WRITTEN EXERCISE
Find all lines in the listing that include the word "scene", then copy them.

** start **

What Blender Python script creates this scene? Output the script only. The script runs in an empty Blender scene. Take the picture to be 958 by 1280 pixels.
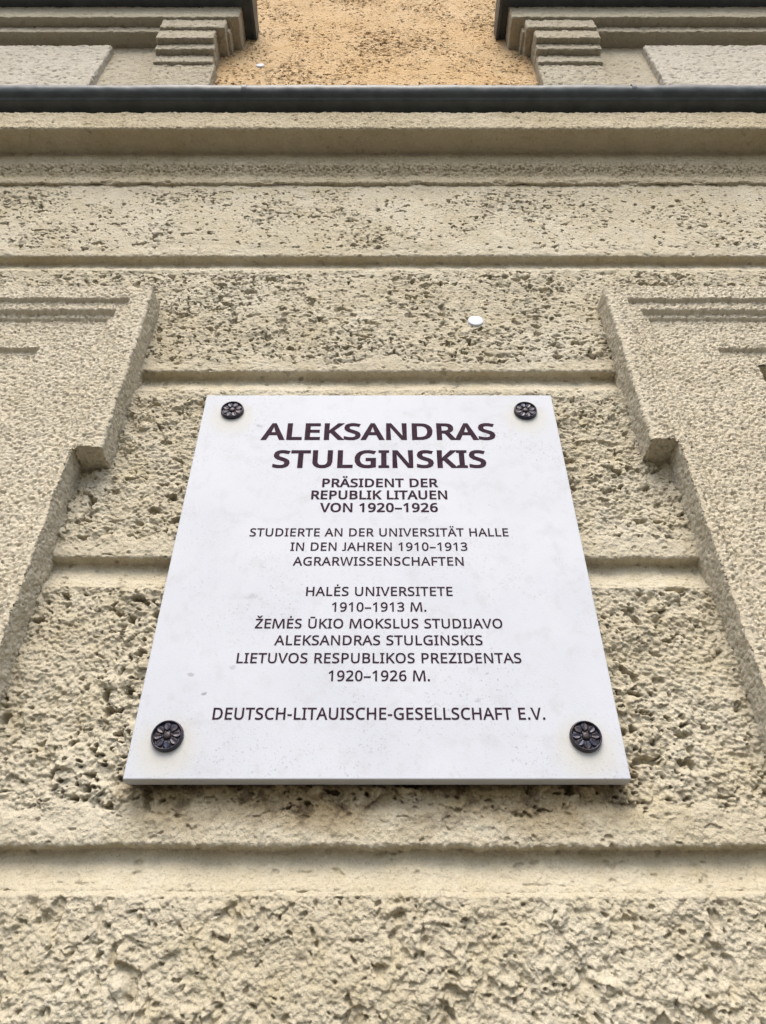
# ---------------------------------------------------------------- camera, sky, sun, exposure
import bpy, math, random
import numpy as np

SC = bpy.context.scene
COL = SC.collection
R = math.radians

EYE = 1.55                                  # eye height above the pavement
cam_d = bpy.data.cameras.new('camera')
cam_d.sensor_fit = 'VERTICAL'
cam_d.sensor_height = 36.0
cam_d.lens = 36.0 * 925.0 / 1280.0
cam_d.clip_start = 0.02
cam_d.clip_end = 500
cam = bpy.data.objects.new('camera', cam_d)
COL.objects.link(cam)
cam.location = (0, 0, EYE)
cam.rotation_euler = (R(90 + 38.86), 0, 0)
SC.camera = cam

SUN_EL, SUN_AZ = 54, 186                    # sun behind the photographer, veiled by cloud
world = bpy.data.worlds.new('World')
SC.world = world
world.use_nodes = True
wn = world.node_tree
bg = wn.nodes['Background']
sky = wn.nodes.new('ShaderNodeTexSky')
sky.sky_type = 'NISHITA'
sky.sun_disc = False
sky.sun_elevation = R(SUN_EL)
sky.sun_rotation = R(SUN_AZ)
sky.air_density = 1.0
sky.dust_density = 3.0
wn.links.new(sky.outputs[0], bg.inputs[0])
bg.inputs[1].default_value = 0.12

sun_d = bpy.data.lights.new('sun', 'SUN')
sun_d.energy = 1.5
sun_d.angle = R(42)
sun_d.color = (1.0, 0.945, 0.865)
sun = bpy.data.objects.new('sun', sun_d)
COL.objects.link(sun)
# the lamp shines along its -Z: from the street side (-Y), high up, onto the facade
sun.rotation_euler = (R(90 - SUN_EL), 0, R(SUN_AZ - 180 - 8))
sun.location = (0, -6, 8)

SC.view_settings.view_transform = 'Standard'
SC.view_settings.look = 'None'
SC.view_settings.exposure = 1.0
SC.view_settings.gamma = 1.0
SC.view_settings.use_curve_mapping = False
SC.render.engine = 'CYCLES'
SC.cycles.max_bounces = 6
SC.cycles.diffuse_bounces = 4

# ---------------------------------------------------------------- object helpers
def empty(name, loc=(0, 0, 0), parent=None):
    o = bpy.data.objects.new(name, None)
    o.empty_display_size = 0.1
    COL.objects.link(o)
    if parent:
        o.parent = parent
    o.location = loc
    return o

def tag(o, label=None, cat=None, group=None, kind=None):
    if label: o['label'] = label
    if cat: o['category'] = cat
    if group: o['group'] = group
    if kind: o['kind'] = kind
    return o

def link(name, me, mat, parent=None):
    o = bpy.data.objects.new(name, me)
    me.name = name
    if mat: me.materials.append(mat)
    COL.objects.link(o)
    if parent: o.parent = parent
    return o

def quads_mesh(verts, quads, smooth=True):
    """verts (n,3) in eye-centred coordinates -> mesh standing at eye height."""
    v = np.asarray(verts, dtype=np.float64).copy()
    v[:, 2] += EYE
    q = np.asarray(quads, dtype=np.int32)
    me = bpy.data.meshes.new('m')
    me.vertices.add(len(v))
    me.vertices.foreach_set('co', v.astype(np.float32).ravel())
    me.loops.add(q.size)
    me.loops.foreach_set('vertex_index', q.ravel())
    me.polygons.add(len(q))
    me.polygons.foreach_set('loop_start', np.arange(len(q), dtype=np.int32) * 4)
    me.update(calc_edges=True)
    me.polygons.foreach_set('use_smooth', np.full(len(q), smooth, dtype=bool))
    me.validate()
    return me

def grid_quads(ny, nx, flip=False, keep=None):
    i = np.arange(ny * nx).reshape(ny, nx)
    a, b, c, d = i[:-1, :-1], i[:-1, 1:], i[1:, 1:], i[1:, :-1]
    q = np.stack([a, d, c, b] if flip else [a, b, c, d], -1)
    if keep is not None: return q[keep]
    return q.reshape(-1, 4)

# ---------------------------------------------------------------- noise (numpy)
def _hash(ix, iy, iz, seed):
    h = (ix.astype(np.int64) * 374761393 + iy.astype(np.int64) * 668265263
         + iz.astype(np.int64) * 2147483647 + seed * 974634777) & 0xffffffff
    h = ((h ^ (h >> 13)) * 1274126177) & 0xffffffff
    h = ((h ^ (h >> 16)) * 2246822519) & 0xffffffff
    return h ^ (h >> 15)

def _rnd(ix, iy, iz, seed):
    return (_hash(ix, iy, iz, seed) & 0xffffff).astype(np.float32) / 16777216.0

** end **

FULL OUTPUT
What Blender Python script creates this scene? Output the script only. The script runs in an empty Blender scene. Take the picture to be 958 by 1280 pixels.
SC = bpy.context.scene